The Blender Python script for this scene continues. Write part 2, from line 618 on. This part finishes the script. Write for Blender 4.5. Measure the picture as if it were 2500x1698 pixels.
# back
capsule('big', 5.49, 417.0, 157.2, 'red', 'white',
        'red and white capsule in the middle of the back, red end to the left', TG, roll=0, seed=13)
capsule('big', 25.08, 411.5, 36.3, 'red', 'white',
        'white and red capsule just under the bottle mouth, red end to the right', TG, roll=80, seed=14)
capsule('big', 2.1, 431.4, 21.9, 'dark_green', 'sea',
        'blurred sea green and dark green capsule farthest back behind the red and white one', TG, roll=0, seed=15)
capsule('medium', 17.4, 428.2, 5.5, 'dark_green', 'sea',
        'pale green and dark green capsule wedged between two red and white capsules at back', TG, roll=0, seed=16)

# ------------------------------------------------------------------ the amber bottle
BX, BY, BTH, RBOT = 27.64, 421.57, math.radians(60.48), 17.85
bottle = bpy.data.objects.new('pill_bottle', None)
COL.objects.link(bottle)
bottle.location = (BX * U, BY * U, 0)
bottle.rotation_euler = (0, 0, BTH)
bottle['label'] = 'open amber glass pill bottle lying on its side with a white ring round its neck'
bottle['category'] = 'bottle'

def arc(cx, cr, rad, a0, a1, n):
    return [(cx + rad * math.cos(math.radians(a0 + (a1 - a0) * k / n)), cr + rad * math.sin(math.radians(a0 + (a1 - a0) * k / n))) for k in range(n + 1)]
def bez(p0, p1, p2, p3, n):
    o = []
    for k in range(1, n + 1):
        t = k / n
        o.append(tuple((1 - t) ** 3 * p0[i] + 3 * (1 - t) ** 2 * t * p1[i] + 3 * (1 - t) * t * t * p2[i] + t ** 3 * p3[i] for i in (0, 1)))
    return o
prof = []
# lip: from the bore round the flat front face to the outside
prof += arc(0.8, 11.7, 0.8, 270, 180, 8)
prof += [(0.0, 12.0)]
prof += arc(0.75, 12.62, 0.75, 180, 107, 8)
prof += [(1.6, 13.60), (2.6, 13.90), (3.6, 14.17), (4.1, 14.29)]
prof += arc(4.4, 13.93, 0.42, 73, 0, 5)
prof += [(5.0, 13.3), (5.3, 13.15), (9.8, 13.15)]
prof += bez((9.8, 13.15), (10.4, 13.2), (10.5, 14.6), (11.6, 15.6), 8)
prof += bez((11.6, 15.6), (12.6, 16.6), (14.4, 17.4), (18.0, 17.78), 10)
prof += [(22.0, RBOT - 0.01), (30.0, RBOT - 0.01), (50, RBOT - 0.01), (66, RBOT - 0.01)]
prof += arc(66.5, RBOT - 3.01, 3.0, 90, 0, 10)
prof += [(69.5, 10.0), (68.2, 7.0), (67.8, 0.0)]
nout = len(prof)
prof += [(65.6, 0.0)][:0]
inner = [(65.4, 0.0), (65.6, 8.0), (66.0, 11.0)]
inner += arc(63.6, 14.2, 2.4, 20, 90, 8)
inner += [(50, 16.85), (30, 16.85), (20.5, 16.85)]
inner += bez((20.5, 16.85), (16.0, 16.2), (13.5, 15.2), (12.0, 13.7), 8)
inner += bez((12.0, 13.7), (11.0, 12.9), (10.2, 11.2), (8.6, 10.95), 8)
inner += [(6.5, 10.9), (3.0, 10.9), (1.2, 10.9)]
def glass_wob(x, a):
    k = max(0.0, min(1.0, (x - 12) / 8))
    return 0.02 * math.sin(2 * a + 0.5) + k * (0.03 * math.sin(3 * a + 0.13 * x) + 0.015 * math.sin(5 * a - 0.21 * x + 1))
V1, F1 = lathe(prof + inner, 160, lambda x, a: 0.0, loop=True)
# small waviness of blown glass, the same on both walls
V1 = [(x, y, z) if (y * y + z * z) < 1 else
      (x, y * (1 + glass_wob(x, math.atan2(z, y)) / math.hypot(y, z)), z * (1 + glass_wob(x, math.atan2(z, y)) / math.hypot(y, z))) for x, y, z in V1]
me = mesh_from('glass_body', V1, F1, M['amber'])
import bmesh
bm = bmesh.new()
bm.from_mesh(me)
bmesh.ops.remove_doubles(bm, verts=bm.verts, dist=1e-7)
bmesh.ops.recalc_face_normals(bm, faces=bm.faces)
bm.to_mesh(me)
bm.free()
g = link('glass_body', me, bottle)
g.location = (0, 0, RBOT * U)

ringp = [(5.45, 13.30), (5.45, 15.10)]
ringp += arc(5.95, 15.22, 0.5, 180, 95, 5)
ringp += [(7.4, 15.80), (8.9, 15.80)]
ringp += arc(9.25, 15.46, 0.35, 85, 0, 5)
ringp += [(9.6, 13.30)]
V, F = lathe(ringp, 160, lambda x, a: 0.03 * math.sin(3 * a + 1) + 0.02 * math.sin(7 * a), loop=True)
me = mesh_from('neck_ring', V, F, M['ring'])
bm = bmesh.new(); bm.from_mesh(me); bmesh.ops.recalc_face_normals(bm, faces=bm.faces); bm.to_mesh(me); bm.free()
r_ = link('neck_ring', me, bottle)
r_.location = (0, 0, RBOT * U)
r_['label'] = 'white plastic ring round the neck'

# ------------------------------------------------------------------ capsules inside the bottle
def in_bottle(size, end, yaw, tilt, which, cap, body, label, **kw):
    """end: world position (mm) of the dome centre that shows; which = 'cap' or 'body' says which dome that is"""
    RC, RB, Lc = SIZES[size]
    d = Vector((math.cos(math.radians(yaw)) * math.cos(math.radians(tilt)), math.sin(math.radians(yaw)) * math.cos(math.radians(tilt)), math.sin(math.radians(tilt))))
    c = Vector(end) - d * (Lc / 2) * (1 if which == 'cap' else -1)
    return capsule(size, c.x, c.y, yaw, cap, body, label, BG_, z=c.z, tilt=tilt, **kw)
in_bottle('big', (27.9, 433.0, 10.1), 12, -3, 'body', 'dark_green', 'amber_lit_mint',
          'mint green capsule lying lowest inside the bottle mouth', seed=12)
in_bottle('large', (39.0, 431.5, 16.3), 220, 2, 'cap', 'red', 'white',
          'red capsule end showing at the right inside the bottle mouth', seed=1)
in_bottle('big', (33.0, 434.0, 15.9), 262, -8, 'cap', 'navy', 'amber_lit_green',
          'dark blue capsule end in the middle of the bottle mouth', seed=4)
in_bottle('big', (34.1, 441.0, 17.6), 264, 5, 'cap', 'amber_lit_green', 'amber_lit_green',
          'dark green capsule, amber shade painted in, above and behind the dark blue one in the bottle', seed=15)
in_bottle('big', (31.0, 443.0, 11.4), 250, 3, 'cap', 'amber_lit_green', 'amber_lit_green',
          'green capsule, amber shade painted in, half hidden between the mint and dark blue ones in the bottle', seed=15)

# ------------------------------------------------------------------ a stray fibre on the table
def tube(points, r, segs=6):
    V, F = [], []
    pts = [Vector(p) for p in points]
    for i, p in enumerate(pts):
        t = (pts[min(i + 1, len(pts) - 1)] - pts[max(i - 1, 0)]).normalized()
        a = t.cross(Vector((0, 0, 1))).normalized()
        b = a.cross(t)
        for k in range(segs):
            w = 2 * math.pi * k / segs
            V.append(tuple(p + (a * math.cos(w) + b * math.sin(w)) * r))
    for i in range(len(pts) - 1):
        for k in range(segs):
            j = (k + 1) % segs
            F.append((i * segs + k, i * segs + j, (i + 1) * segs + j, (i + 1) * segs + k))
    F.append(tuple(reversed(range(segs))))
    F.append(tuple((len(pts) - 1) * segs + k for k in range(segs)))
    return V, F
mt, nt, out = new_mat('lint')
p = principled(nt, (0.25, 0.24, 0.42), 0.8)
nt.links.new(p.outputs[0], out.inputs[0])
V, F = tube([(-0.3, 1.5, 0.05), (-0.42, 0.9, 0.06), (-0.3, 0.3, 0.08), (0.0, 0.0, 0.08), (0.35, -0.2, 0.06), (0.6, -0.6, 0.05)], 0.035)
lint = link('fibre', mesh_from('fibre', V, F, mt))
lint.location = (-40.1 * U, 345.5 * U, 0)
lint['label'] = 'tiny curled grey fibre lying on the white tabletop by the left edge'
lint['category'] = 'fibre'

### GIVEN TASK:
Select and copy every line of the material that holds the string "right".

### SOLVED EXERCISE:
        'white and red capsule just under the bottle mouth, red end to the right', TG, roll=80, seed=14)
          'red capsule end showing at the right inside the bottle mouth', seed=1)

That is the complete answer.